**STATED TASK:** Write out all of the lines below, exactly and completely.

**DATASET EXTRACT:**
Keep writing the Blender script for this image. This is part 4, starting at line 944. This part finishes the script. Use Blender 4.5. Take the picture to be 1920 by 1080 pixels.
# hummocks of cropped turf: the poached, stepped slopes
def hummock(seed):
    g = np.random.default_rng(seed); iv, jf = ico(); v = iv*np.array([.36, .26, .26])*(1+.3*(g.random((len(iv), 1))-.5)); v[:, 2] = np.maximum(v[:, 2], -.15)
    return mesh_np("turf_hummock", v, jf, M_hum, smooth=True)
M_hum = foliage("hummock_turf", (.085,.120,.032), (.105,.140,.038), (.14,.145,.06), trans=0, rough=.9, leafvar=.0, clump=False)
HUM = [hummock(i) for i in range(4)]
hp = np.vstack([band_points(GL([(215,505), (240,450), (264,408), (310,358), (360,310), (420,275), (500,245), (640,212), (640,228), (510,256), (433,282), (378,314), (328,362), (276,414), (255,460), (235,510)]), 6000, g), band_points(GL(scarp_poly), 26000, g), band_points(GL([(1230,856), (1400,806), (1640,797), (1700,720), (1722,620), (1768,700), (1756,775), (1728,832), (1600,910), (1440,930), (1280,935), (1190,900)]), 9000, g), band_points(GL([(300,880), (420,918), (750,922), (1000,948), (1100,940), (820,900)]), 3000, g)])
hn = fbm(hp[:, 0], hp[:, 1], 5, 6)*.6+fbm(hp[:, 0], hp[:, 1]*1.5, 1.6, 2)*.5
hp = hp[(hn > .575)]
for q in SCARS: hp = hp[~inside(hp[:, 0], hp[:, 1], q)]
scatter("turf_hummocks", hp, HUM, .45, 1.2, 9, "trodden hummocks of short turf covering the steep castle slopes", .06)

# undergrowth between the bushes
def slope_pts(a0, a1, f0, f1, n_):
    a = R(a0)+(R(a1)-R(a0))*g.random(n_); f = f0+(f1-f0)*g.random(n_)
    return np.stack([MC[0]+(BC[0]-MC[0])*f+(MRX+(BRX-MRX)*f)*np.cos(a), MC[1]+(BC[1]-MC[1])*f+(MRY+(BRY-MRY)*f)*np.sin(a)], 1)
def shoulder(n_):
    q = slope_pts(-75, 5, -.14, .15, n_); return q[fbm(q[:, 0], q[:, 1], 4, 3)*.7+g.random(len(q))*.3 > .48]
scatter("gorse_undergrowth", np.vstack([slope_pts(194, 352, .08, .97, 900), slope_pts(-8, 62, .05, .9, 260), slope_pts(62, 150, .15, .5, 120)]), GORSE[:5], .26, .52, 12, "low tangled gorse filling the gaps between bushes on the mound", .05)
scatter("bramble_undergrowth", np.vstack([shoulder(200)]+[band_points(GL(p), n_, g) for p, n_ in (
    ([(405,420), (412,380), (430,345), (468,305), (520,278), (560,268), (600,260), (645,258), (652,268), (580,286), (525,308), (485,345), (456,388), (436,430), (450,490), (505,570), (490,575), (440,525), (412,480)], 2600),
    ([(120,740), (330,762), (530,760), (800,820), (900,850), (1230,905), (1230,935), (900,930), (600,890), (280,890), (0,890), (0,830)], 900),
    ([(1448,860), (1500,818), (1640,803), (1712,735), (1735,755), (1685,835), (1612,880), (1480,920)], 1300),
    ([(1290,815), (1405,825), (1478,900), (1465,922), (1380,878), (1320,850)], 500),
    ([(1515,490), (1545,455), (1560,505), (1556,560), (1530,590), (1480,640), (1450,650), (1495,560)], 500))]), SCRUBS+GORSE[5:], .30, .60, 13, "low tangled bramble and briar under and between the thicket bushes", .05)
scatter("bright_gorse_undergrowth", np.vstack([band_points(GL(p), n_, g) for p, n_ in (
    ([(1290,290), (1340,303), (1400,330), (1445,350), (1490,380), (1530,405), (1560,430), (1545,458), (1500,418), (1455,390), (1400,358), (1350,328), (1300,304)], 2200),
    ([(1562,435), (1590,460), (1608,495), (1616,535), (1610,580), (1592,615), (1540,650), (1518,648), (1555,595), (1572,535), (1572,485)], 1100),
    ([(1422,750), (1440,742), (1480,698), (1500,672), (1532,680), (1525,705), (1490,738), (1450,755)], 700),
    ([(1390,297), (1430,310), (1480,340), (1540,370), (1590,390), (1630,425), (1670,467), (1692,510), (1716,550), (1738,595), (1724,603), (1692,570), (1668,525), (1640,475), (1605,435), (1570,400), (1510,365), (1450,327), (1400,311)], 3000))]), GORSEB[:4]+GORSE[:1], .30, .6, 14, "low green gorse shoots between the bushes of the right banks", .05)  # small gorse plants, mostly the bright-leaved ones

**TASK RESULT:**
Keep writing the Blender script for this image. This is part 4, starting at line 944. This part finishes the script. Use Blender 4.5. Take the picture to be 1920 by 1080 pixels.
# hummocks of cropped turf: the poached, stepped slopes
def hummock(seed):
    g = np.random.default_rng(seed); iv, jf = ico(); v = iv*np.array([.36, .26, .26])*(1+.3*(g.random((len(iv), 1))-.5)); v[:, 2] = np.maximum(v[:, 2], -.15)
    return mesh_np("turf_hummock", v, jf, M_hum, smooth=True)
M_hum = foliage("hummock_turf", (.085,.120,.032), (.105,.140,.038), (.14,.145,.06), trans=0, rough=.9, leafvar=.0, clump=False)
HUM = [hummock(i) for i in range(4)]
hp = np.vstack([band_points(GL([(215,505), (240,450), (264,408), (310,358), (360,310), (420,275), (500,245), (640,212), (640,228), (510,256), (433,282), (378,314), (328,362), (276,414), (255,460), (235,510)]), 6000, g), band_points(GL(scarp_poly), 26000, g), band_points(GL([(1230,856), (1400,806), (1640,797), (1700,720), (1722,620), (1768,700), (1756,775), (1728,832), (1600,910), (1440,930), (1280,935), (1190,900)]), 9000, g), band_points(GL([(300,880), (420,918), (750,922), (1000,948), (1100,940), (820,900)]), 3000, g)])
hn = fbm(hp[:, 0], hp[:, 1], 5, 6)*.6+fbm(hp[:, 0], hp[:, 1]*1.5, 1.6, 2)*.5
hp = hp[(hn > .575)]
for q in SCARS: hp = hp[~inside(hp[:, 0], hp[:, 1], q)]
scatter("turf_hummocks", hp, HUM, .45, 1.2, 9, "trodden hummocks of short turf covering the steep castle slopes", .06)

# undergrowth between the bushes
def slope_pts(a0, a1, f0, f1, n_):
    a = R(a0)+(R(a1)-R(a0))*g.random(n_); f = f0+(f1-f0)*g.random(n_)
    return np.stack([MC[0]+(BC[0]-MC[0])*f+(MRX+(BRX-MRX)*f)*np.cos(a), MC[1]+(BC[1]-MC[1])*f+(MRY+(BRY-MRY)*f)*np.sin(a)], 1)
def shoulder(n_):
    q = slope_pts(-75, 5, -.14, .15, n_); return q[fbm(q[:, 0], q[:, 1], 4, 3)*.7+g.random(len(q))*.3 > .48]
scatter("gorse_undergrowth", np.vstack([slope_pts(194, 352, .08, .97, 900), slope_pts(-8, 62, .05, .9, 260), slope_pts(62, 150, .15, .5, 120)]), GORSE[:5], .26, .52, 12, "low tangled gorse filling the gaps between bushes on the mound", .05)
scatter("bramble_undergrowth", np.vstack([shoulder(200)]+[band_points(GL(p), n_, g) for p, n_ in (
    ([(405,420), (412,380), (430,345), (468,305), (520,278), (560,268), (600,260), (645,258), (652,268), (580,286), (525,308), (485,345), (456,388), (436,430), (450,490), (505,570), (490,575), (440,525), (412,480)], 2600),
    ([(120,740), (330,762), (530,760), (800,820), (900,850), (1230,905), (1230,935), (900,930), (600,890), (280,890), (0,890), (0,830)], 900),
    ([(1448,860), (1500,818), (1640,803), (1712,735), (1735,755), (1685,835), (1612,880), (1480,920)], 1300),
    ([(1290,815), (1405,825), (1478,900), (1465,922), (1380,878), (1320,850)], 500),
    ([(1515,490), (1545,455), (1560,505), (1556,560), (1530,590), (1480,640), (1450,650), (1495,560)], 500))]), SCRUBS+GORSE[5:], .30, .60, 13, "low tangled bramble and briar under and between the thicket bushes", .05)
scatter("bright_gorse_undergrowth", np.vstack([band_points(GL(p), n_, g) for p, n_ in (
    ([(1290,290), (1340,303), (1400,330), (1445,350), (1490,380), (1530,405), (1560,430), (1545,458), (1500,418), (1455,390), (1400,358), (1350,328), (1300,304)], 2200),
    ([(1562,435), (1590,460), (1608,495), (1616,535), (1610,580), (1592,615), (1540,650), (1518,648), (1555,595), (1572,535), (1572,485)], 1100),
    ([(1422,750), (1440,742), (1480,698), (1500,672), (1532,680), (1525,705), (1490,738), (1450,755)], 700),
    ([(1390,297), (1430,310), (1480,340), (1540,370), (1590,390), (1630,425), (1670,467), (1692,510), (1716,550), (1738,595), (1724,603), (1692,570), (1668,525), (1640,475), (1605,435), (1570,400), (1510,365), (1450,327), (1400,311)], 3000))]), GORSEB[:4]+GORSE[:1], .30, .6, 14, "low green gorse shoots between the bushes of the right banks", .05)  # small gorse plants, mostly the bright-leaved ones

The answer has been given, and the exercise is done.